-- BEGIN Material for this task --
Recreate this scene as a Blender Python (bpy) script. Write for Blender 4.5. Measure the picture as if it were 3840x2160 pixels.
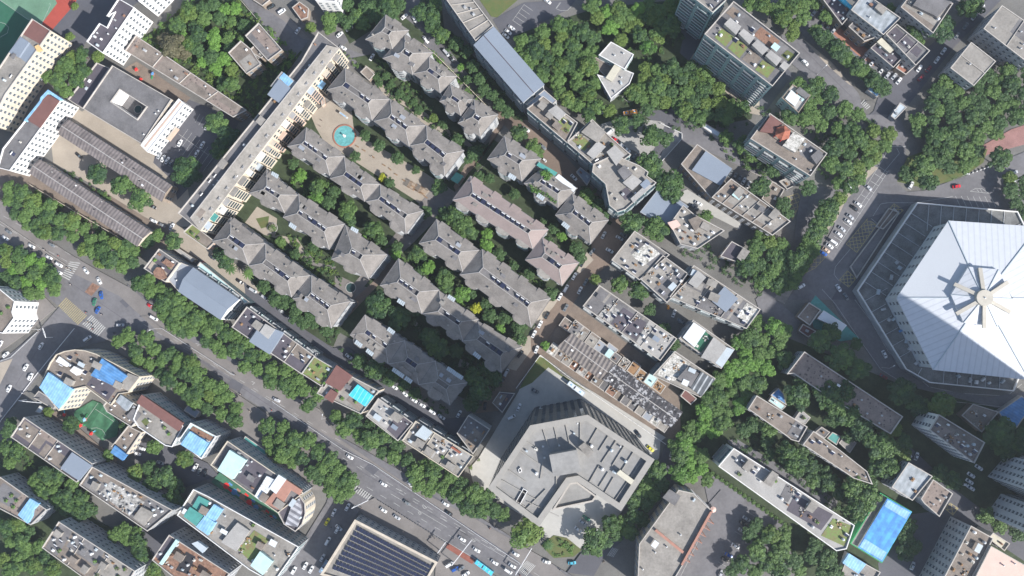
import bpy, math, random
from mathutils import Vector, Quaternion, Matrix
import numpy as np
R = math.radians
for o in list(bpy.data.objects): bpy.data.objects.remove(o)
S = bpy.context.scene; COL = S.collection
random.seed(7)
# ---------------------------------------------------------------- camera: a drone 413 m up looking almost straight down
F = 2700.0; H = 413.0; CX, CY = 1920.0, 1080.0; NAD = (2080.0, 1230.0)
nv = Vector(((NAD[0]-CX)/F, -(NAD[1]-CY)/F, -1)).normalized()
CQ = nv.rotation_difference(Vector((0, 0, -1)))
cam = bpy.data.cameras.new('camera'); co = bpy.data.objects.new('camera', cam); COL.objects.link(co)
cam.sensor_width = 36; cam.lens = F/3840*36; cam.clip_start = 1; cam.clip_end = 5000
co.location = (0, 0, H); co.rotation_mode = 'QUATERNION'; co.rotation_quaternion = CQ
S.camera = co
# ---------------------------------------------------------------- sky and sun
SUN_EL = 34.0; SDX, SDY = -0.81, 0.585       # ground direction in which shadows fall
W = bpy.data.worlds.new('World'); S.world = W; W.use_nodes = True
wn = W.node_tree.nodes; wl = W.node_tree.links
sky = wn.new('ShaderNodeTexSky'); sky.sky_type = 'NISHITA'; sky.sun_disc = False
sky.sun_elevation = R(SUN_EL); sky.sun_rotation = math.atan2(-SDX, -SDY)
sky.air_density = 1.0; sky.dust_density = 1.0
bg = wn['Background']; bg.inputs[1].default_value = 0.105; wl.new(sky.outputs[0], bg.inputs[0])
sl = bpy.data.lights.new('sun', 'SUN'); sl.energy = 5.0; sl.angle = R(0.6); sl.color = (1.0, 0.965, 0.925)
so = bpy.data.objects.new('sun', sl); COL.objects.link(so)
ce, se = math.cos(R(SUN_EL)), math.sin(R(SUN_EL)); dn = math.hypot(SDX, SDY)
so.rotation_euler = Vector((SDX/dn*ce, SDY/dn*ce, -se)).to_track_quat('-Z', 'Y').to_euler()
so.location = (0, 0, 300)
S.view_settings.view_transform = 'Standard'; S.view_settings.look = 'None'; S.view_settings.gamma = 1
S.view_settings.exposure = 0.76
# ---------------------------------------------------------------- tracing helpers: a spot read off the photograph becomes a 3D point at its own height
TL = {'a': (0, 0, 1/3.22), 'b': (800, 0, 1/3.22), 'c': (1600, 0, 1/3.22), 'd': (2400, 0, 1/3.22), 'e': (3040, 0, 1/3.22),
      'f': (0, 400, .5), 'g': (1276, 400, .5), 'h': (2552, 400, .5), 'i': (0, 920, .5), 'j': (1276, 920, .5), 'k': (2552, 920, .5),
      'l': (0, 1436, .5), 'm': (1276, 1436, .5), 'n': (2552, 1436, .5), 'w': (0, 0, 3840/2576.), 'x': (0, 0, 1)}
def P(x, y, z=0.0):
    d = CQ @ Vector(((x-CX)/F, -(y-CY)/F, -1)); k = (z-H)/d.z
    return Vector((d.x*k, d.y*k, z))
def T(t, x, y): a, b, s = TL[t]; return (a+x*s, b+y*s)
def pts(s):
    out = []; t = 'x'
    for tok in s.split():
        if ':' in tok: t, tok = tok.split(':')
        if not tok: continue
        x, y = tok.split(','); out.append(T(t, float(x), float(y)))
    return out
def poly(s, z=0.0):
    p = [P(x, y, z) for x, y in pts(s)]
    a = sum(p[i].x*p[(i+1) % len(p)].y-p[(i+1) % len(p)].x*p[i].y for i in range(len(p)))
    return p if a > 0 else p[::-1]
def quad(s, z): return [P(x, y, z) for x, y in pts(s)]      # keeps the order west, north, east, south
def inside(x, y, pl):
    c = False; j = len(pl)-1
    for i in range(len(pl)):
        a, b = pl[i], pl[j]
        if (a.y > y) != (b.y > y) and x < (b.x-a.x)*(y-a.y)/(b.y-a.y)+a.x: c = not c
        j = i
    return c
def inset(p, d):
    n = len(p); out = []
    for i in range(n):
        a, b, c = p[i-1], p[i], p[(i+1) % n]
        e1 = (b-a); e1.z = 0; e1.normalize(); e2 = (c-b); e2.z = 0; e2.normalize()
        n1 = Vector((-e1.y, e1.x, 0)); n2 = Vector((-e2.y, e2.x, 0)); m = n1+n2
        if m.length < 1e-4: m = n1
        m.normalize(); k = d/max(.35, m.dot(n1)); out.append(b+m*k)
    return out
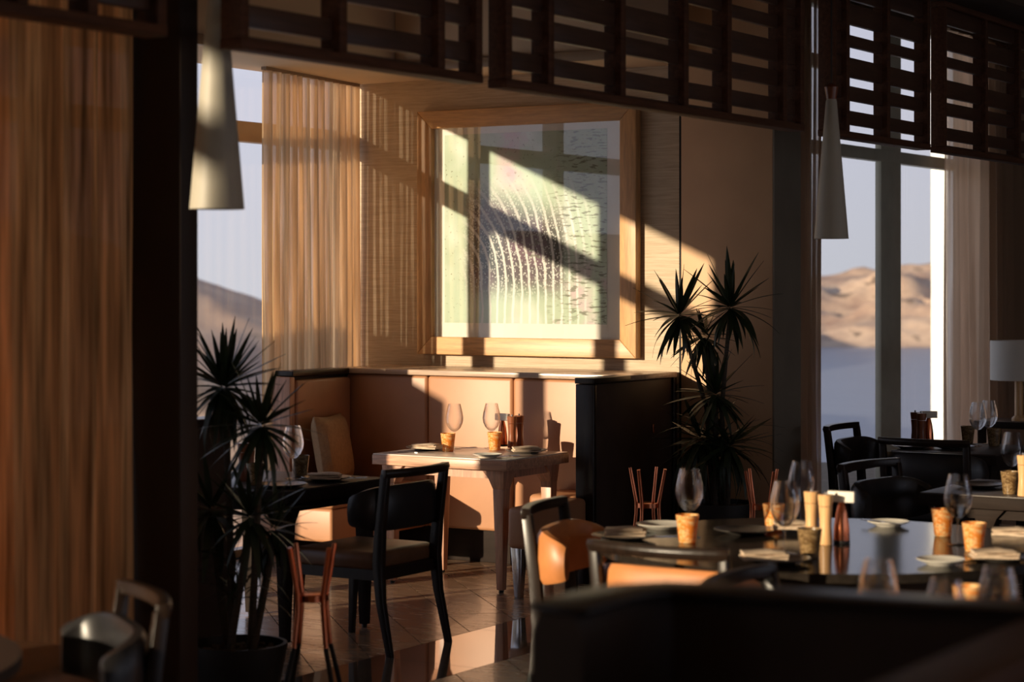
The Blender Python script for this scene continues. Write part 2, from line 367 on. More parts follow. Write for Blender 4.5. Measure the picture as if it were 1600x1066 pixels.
-- END Material for this task --
Retype everything in the material word for word, minus pictures.

**Final answer:**
Recreate this scene as a Blender Python (bpy) script. Write for Blender 4.5. Measure the picture as if it were 3840x2160 pixels.
import bpy, math, random
from mathutils import Vector, Quaternion, Matrix
import numpy as np
R = math.radians
for o in list(bpy.data.objects): bpy.data.objects.remove(o)
S = bpy.context.scene; COL = S.collection
random.seed(7)
# ---------------------------------------------------------------- camera: a drone 413 m up looking almost straight down
F = 2700.0; H = 413.0; CX, CY = 1920.0, 1080.0; NAD = (2080.0, 1230.0)
nv = Vector(((NAD[0]-CX)/F, -(NAD[1]-CY)/F, -1)).normalized()
CQ = nv.rotation_difference(Vector((0, 0, -1)))
cam = bpy.data.cameras.new('camera'); co = bpy.data.objects.new('camera', cam); COL.objects.link(co)
cam.sensor_width = 36; cam.lens = F/3840*36; cam.clip_start = 1; cam.clip_end = 5000
co.location = (0, 0, H); co.rotation_mode = 'QUATERNION'; co.rotation_quaternion = CQ
S.camera = co
# ---------------------------------------------------------------- sky and sun
SUN_EL = 34.0; SDX, SDY = -0.81, 0.585       # ground direction in which shadows fall
W = bpy.data.worlds.new('World'); S.world = W; W.use_nodes = True
wn = W.node_tree.nodes; wl = W.node_tree.links
sky = wn.new('ShaderNodeTexSky'); sky.sky_type = 'NISHITA'; sky.sun_disc = False
sky.sun_elevation = R(SUN_EL); sky.sun_rotation = math.atan2(-SDX, -SDY)
sky.air_density = 1.0; sky.dust_density = 1.0
bg = wn['Background']; bg.inputs[1].default_value = 0.105; wl.new(sky.outputs[0], bg.inputs[0])
sl = bpy.data.lights.new('sun', 'SUN'); sl.energy = 5.0; sl.angle = R(0.6); sl.color = (1.0, 0.965, 0.925)
so = bpy.data.objects.new('sun', sl); COL.objects.link(so)
ce, se = math.cos(R(SUN_EL)), math.sin(R(SUN_EL)); dn = math.hypot(SDX, SDY)
so.rotation_euler = Vector((SDX/dn*ce, SDY/dn*ce, -se)).to_track_quat('-Z', 'Y').to_euler()
so.location = (0, 0, 300)
S.view_settings.view_transform = 'Standard'; S.view_settings.look = 'None'; S.view_settings.gamma = 1
S.view_settings.exposure = 0.76
# ---------------------------------------------------------------- tracing helpers: a spot read off the photograph becomes a 3D point at its own height
TL = {'a': (0, 0, 1/3.22), 'b': (800, 0, 1/3.22), 'c': (1600, 0, 1/3.22), 'd': (2400, 0, 1/3.22), 'e': (3040, 0, 1/3.22),
      'f': (0, 400, .5), 'g': (1276, 400, .5), 'h': (2552, 400, .5), 'i': (0, 920, .5), 'j': (1276, 920, .5), 'k': (2552, 920, .5),
      'l': (0, 1436, .5), 'm': (1276, 1436, .5), 'n': (2552, 1436, .5), 'w': (0, 0, 3840/2576.), 'x': (0, 0, 1)}
def P(x, y, z=0.0):
    d = CQ @ Vector(((x-CX)/F, -(y-CY)/F, -1)); k = (z-H)/d.z
    return Vector((d.x*k, d.y*k, z))
def T(t, x, y): a, b, s = TL[t]; return (a+x*s, b+y*s)
def pts(s):
    out = []; t = 'x'
    for tok in s.split():
        if ':' in tok: t, tok = tok.split(':')
        if not tok: continue
        x, y = tok.split(','); out.append(T(t, float(x), float(y)))
    return out
def poly(s, z=0.0):
    p = [P(x, y, z) for x, y in pts(s)]
    a = sum(p[i].x*p[(i+1) % len(p)].y-p[(i+1) % len(p)].x*p[i].y for i in range(len(p)))
    return p if a > 0 else p[::-1]
def quad(s, z): return [P(x, y, z) for x, y in pts(s)]      # keeps the order west, north, east, south
def inside(x, y, pl):
    c = False; j = len(pl)-1
    for i in range(len(pl)):
        a, b = pl[i], pl[j]
        if (a.y > y) != (b.y > y) and x < (b.x-a.x)*(y-a.y)/(b.y-a.y)+a.x: c = not c
        j = i
    return c
def inset(p, d):
    n = len(p); out = []
    for i in range(n):
        a, b, c = p[i-1], p[i], p[(i+1) % n]
        e1 = (b-a); e1.z = 0; e1.normalize(); e2 = (c-b); e2.z = 0; e2.normalize()
        n1 = Vector((-e1.y, e1.x, 0)); n2 = Vector((-e2.y, e2.x, 0)); m = n1+n2
        if m.length < 1e-4: m = n1
        m.normalize(); k = d/max(.35, m.dot(n1)); out.append(b+m*k)
    return out
The Blender Python script for this scene continues. Write part 2, from line 367 on. More parts follow. Write for Blender 4.5. Measure the picture as if it were 1600x1066 pixels.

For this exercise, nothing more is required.